When it comes to justice in Italy, however, we should have the courage to say that this is not the case, that the balance between the judiciary and the legislative branch has not been disrupted by politics, but by magistrates, some of whom now deeply regret their past actions. Therefore, before turning an investigation into a conviction, a suspicion into evidence, a wiretap into a sentence, we should consider whether, as is being said these days, the delegitimization of the judiciary, the most disorganized and unscrupulous of the judiciary, is truly the work of politics, ugly and evil, or whether the delegitimization of the judiciary is the work of those who, refusing to abide by a system that doesn't work as it should, consider defending the status quo the only way to avoid change in a time when much change is needed.

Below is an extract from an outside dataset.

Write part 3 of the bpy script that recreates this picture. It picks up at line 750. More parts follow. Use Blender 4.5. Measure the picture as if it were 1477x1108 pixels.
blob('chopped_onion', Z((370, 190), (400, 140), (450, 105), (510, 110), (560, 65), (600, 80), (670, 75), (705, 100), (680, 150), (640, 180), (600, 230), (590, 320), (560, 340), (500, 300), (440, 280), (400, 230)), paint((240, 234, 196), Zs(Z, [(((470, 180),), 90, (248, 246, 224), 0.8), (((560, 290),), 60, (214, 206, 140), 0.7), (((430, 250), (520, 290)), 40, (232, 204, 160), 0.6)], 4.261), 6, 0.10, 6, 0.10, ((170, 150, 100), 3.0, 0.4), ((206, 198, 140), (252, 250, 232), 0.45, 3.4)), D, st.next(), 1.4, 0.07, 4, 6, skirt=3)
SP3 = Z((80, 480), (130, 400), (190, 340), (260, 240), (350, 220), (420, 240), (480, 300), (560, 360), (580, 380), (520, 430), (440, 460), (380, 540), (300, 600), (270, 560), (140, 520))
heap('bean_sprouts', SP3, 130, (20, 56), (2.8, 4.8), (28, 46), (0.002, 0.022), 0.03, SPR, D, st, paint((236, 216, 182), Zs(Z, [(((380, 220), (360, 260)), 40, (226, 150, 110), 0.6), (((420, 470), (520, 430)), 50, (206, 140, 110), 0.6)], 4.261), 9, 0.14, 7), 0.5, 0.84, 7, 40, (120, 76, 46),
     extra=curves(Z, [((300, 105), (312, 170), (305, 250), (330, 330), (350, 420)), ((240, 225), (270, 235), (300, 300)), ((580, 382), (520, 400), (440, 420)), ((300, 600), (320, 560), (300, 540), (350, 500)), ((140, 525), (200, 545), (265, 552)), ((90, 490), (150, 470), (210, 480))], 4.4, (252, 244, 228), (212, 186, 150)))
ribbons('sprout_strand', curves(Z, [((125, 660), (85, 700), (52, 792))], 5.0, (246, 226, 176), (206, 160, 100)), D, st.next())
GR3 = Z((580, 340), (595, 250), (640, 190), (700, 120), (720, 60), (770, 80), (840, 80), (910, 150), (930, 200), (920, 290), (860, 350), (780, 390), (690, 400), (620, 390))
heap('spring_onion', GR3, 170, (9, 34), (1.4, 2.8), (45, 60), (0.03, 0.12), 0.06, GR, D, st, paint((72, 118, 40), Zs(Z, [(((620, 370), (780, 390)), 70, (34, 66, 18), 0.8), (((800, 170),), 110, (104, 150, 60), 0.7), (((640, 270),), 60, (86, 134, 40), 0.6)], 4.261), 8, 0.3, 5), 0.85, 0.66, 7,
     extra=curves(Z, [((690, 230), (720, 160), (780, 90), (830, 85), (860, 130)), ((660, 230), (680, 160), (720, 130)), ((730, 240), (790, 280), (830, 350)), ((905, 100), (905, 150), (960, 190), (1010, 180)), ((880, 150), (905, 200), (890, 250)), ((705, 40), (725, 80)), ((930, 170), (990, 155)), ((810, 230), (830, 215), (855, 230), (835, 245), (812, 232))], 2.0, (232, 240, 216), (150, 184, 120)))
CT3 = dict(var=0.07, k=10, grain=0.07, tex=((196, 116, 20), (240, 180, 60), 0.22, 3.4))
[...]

This isn't a criticism of magistrates as such, but of an institutional framework that, by its very nature, exposes even the most scrupulous to the temptation or suspicion of acting outside their role. The problem, when discussing the Almasri case, the Safe Countries case, or the urban planning case, isn't so much focusing on the individual investigation, on how the judiciary may have found a way to criminalize politics. The point, in these cases, is to attempt a logical leap, a leap forward, and admit that if there are suspicions that the judiciary may act not only to expose possible crimes but also to achieve other ends, the blame lies not with the politicians who denounce them, but with those who fail to grasp a truth that deserves to be clarified: the delegitimization of the judiciary isn't the fault of politics, but rather of a judiciary that has transformed the defense of its own irresponsibility into the only way to defend our Constitution. With all due respect, frankly, that's enough, thank you.